Thermodynamic properties of two-component fermionic atoms trapped in a two-dimensional optical lattice

TL;DR

This paper investigates the thermodynamic behavior of two-component fermionic atoms in a 2D optical lattice, revealing phase crossovers and magnetic transitions influenced by trapping potentials.

Contribution

It applies the self-energy functional approach to analyze the 2D Hubbard model with trapping potential, providing new insights into phase transitions and magnetic ordering.

Findings

Entropy indicates crossover between Mott insulator and metal.

Entropy shows cusp-like anomaly at low temperatures.

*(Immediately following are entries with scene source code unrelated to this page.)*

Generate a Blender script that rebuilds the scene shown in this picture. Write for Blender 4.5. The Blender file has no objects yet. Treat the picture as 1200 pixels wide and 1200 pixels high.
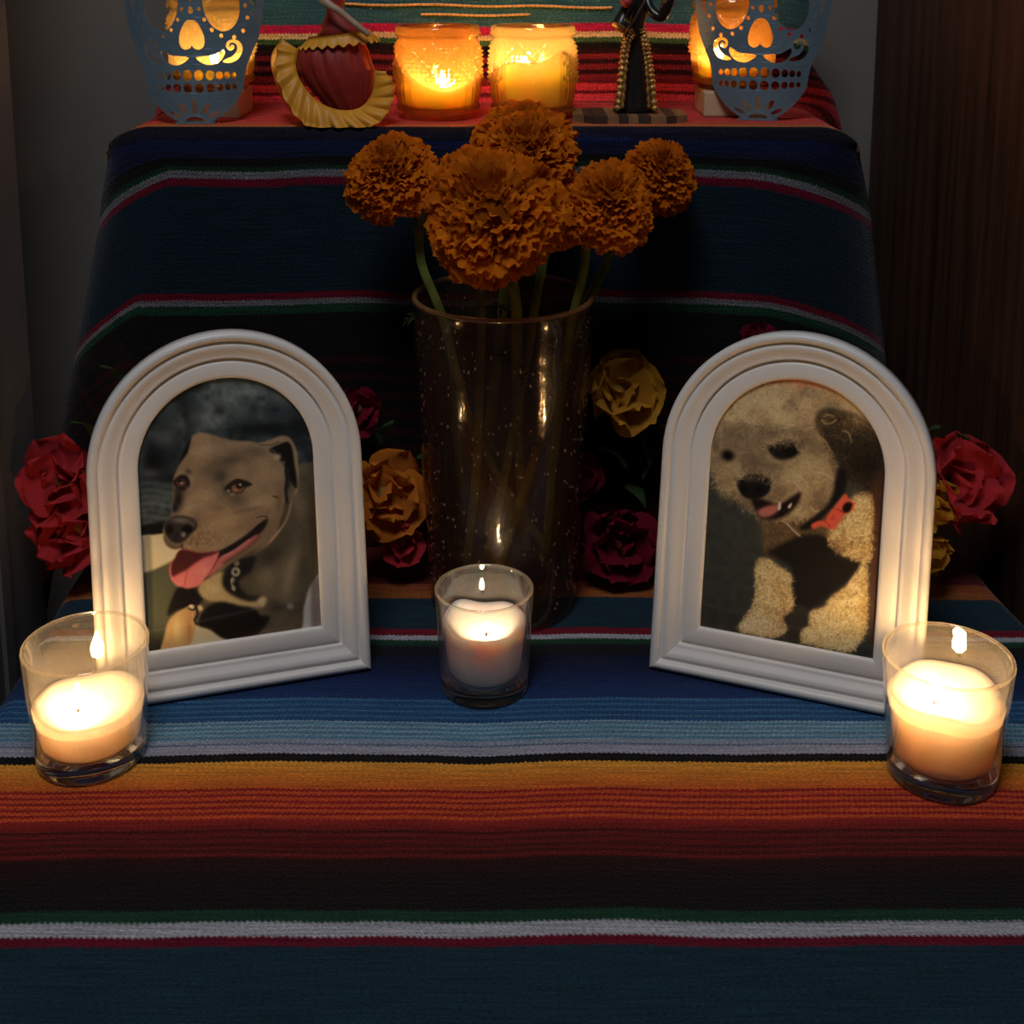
import bpy, bmesh, math, random
import numpy as np
from mathutils import Vector, Matrix, Euler
PI = math.pi
S = 0.01                      # everything below is written in centimetres
SC = bpy.context.scene
COL = SC.collection

# ------------------------------------------------------------------ camera, light, exposure
cam_d = bpy.data.cameras.new('camera')
cam = bpy.data.objects.new('camera', cam_d); COL.objects.link(cam)
cam.location = (0, 0, 42*S)
cam.rotation_euler = (PI/2 - 0.17485, 0, 0)
cam_d.sensor_width = 36; cam_d.lens = 45.0
cam_d.shift_y = -400/1200     # the picture is the lower crop of the frame
cam_d.clip_start = 0.01
SC.camera = cam

W_ = bpy.data.worlds.new('world'); SC.world = W_; W_.use_nodes = True
W_.node_tree.nodes['Background'].inputs[0].default_value = (0.75, 0.85, 1.0, 1)
W_.node_tree.nodes['Background'].inputs[1].default_value = 0.012

def area(name, loc, target, size, watts, col):
    d = bpy.data.lights.new(name, 'AREA'); d.shape = 'DISK'; d.size = size*S; d.energy = watts; d.color = col
    o = bpy.data.objects.new(name, d); COL.objects.link(o)
    o.location = Vector(loc)*S
    o.rotation_euler = (Vector(target)-Vector(loc)).to_track_quat('-Z', 'Y').to_euler()
    return o
area('room_lamp', (-12, 8, 130), (0, 62, 3), 40, 5.6, (0.89, 0.91, 0.97))

vs = SC.view_settings
SC.display_settings.display_device = 'sRGB'
vs.view_transform = 'Standard'; vs.look = 'None'; vs.gamma = 1; vs.use_curve_mapping = False
vs.exposure = 0.0
SC.cycles.use_denoising = True
SC.cycles.transparent_max_bounces = 24
SC.cycles.max_bounces = 12
SC.cycles.sample_clamp_indirect = 6

# ------------------------------------------------------------------ colour and material helpers
def lin(h):
    h = h.lstrip('#')
    v = [int(h[i:i+2], 16)/255 for i in (0, 2, 4)]
    return tuple(x/12.92 if x <= .04045 else ((x+.055)/1.055)**2.4 for x in v)
def rgba(c):
    if isinstance(c, str): c = lin(c)
    return (*c, 1)
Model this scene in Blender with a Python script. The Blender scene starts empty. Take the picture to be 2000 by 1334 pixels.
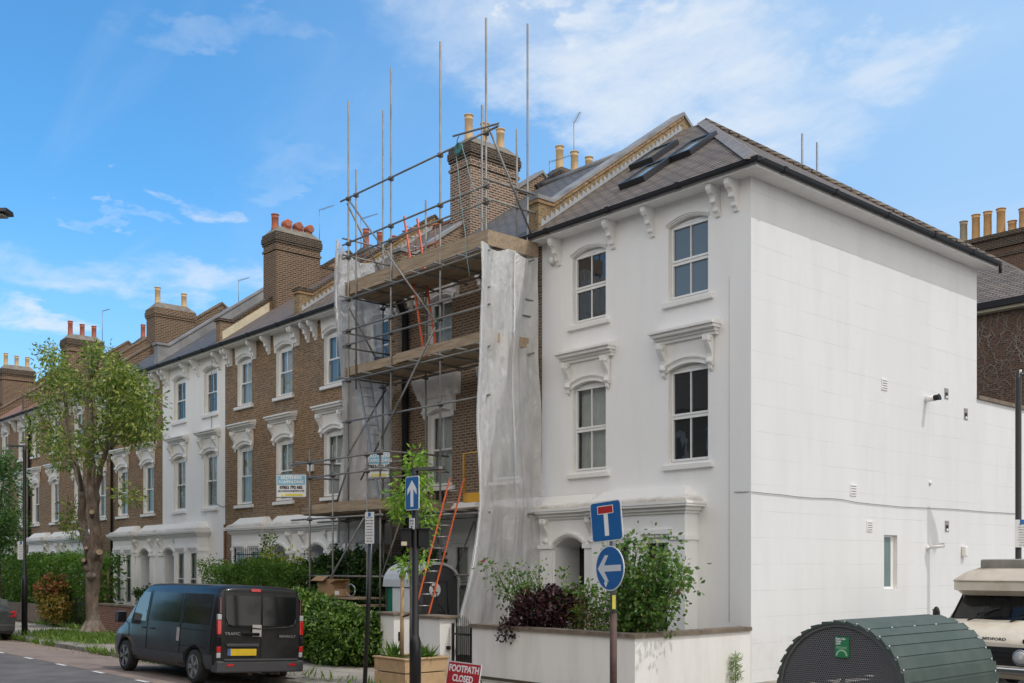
import bpy, bmesh, math, random
from mathutils import Vector, Matrix
import numpy as np
R=math.radians
random.seed(7)
scene=bpy.context.scene
# ------------------------------------------------------------------ camera
CAMH=2.35; FPX=2053.0; HZ=1107.0; TH=math.atan(1825/2053)
FW=(-math.cos(TH),math.sin(TH)); RT=(math.sin(TH),math.cos(TH))
cd=bpy.data.cameras.new("camera"); cam=bpy.data.objects.new("camera",cd); scene.collection.objects.link(cam)
cam.location=(0,0,CAMH); cam.rotation_euler=(R(90),0,math.atan2(-FW[0],FW[1]))
cd.sensor_width=36; cd.lens=FPX/2000*36; cd.shift_y=(HZ-667)/2000; cd.clip_start=0.1; cd.clip_end=3000
scene.camera=cam
# ------------------------------------------------------------------ light
SUN=Vector((1,0.38,1.72)).normalized()
sl=bpy.data.lights.new("sun","SUN"); so=bpy.data.objects.new("sun",sl); scene.collection.objects.link(so)
sl.energy=2.0; sl.angle=R(0.6); sl.color=(1,.98,.95); so.rotation_euler=SUN.to_track_quat('Z','Y').to_euler()
so.location=(0,0,60)
w=bpy.data.worlds.new("World"); scene.world=w; w.use_nodes=True
nt=w.node_tree; N=nt.nodes; L=nt.links; N.clear()
wo=N.new('ShaderNodeOutputWorld'); bg=N.new('ShaderNodeBackground'); L.new(bg.outputs[0],wo.inputs[0])
sk=N.new('ShaderNodeTexSky'); sk.sky_type='NISHITA'; sk.sun_disc=False
sk.sun_elevation=math.asin(SUN.z); sk.sun_rotation=math.atan2(SUN.x,SUN.y); sk.altitude=50; sk.air_density=1.0; sk.dust_density=0.35; sk.ozone_density=2.2
bg.inputs[1].default_value=0.15
tc=N.new('ShaderNodeTexCoord')
# thin high cloud: noise on the direction projected onto a flat cloud deck
sep=N.new('ShaderNodeSeparateXYZ'); L.new(tc.outputs['Generated'],sep.inputs[0])
def mth(op,a,b=None,c=None):
    n=N.new('ShaderNodeMath'); n.operation=op
    for i,v in enumerate((a,b,c)):
        if v is None: continue
        if isinstance(v,(int,float)): n.inputs[i].default_value=v
        else: L.new(v,n.inputs[i])
    return n.outputs[0]
def dot(v):
    d=N.new('ShaderNodeVectorMath'); d.operation='DOT_PRODUCT'; L.new(tc.outputs['Generated'],d.inputs[0]); d.inputs[1].default_value=v; return d.outputs['Value']
def cl01(x): return mth('MINIMUM',mth('MAXIMUM',x,0.0),1.0)
def cmix(f,a,b,mode='MIX'):
    n=N.new('ShaderNodeMix'); n.data_type='RGBA'; n.blend_type=mode
    for kk,v in(('Factor',f),('A',a),('B',b)):
        if isinstance(v,tuple): n.inputs[kk].default_value=(*v,1)
        elif isinstance(v,(int,float)): n.inputs[kk].default_value=v
        else: L.new(v,n.inputs[kk])
    return n.outputs['Result']
zz=mth('ADD',mth('MAXIMUM',sep.outputs[2],0.0),0.12)
cb=N.new('ShaderNodeCombineXYZ'); L.new(mth('DIVIDE',sep.outputs[0],zz),cb.inputs[0]); L.new(mth('DIVIDE',sep.outputs[1],zz),cb.inputs[1])
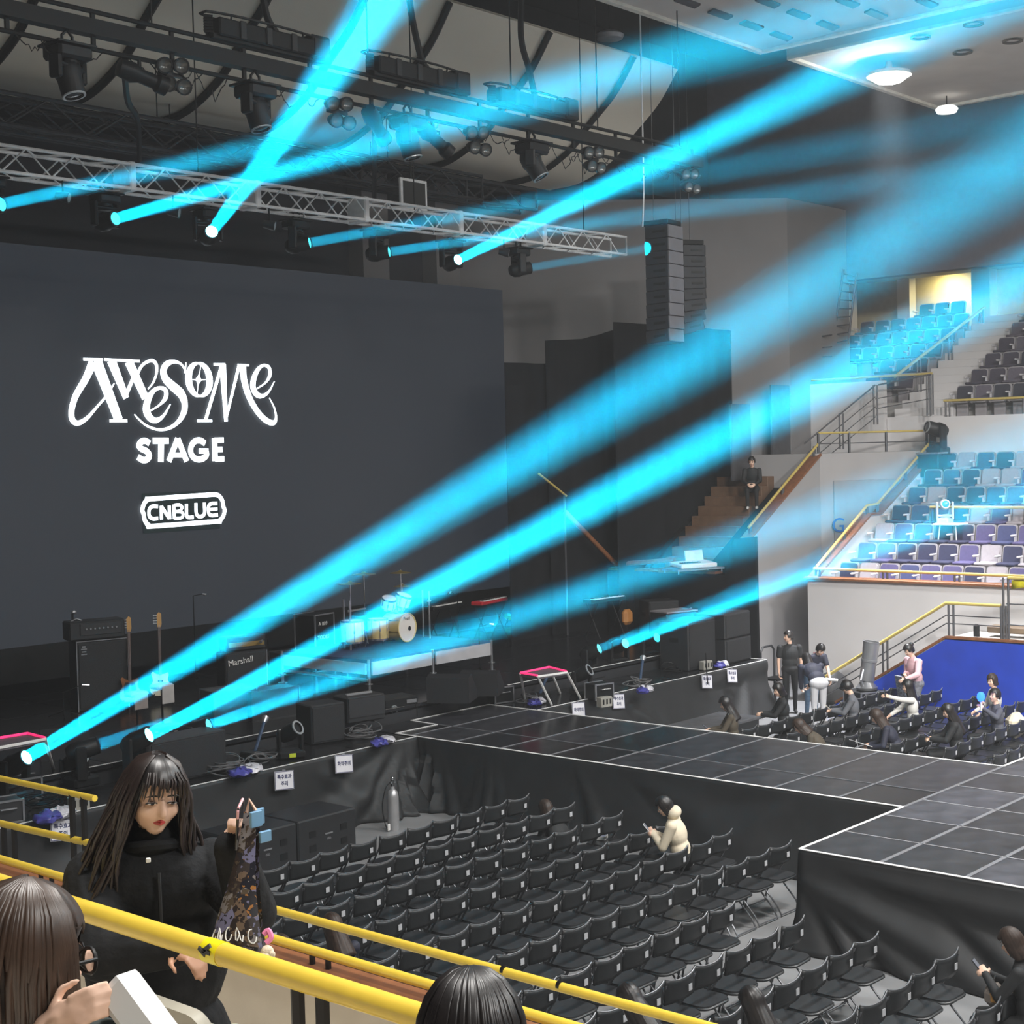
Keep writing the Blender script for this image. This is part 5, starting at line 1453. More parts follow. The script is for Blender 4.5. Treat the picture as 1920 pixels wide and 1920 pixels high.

Trapping potential influences antiferromagnetic transition temperatures.

Abstract

We study the finite temperature properties of two-component fermionic atoms trapped in a two-dimensional optical lattice. We apply the self-energy functional approach to the two-dimensional Hubbard model with a harmonic trapping potential, and systematically investigate the thermodynamic properties of this system. We find that entropy and grand potential provide evidence of a crossover between the Mott insulating and metallic phases at certain temperatures. In addition, we find that entropy exhibits a cusp-like anomaly at lower temperatures, suggesting a second or higher order antiferromagnetic transition. We estimate the antiferromagnetic transition temperatures, and clarify how the trapping potential affects this magnetic transition.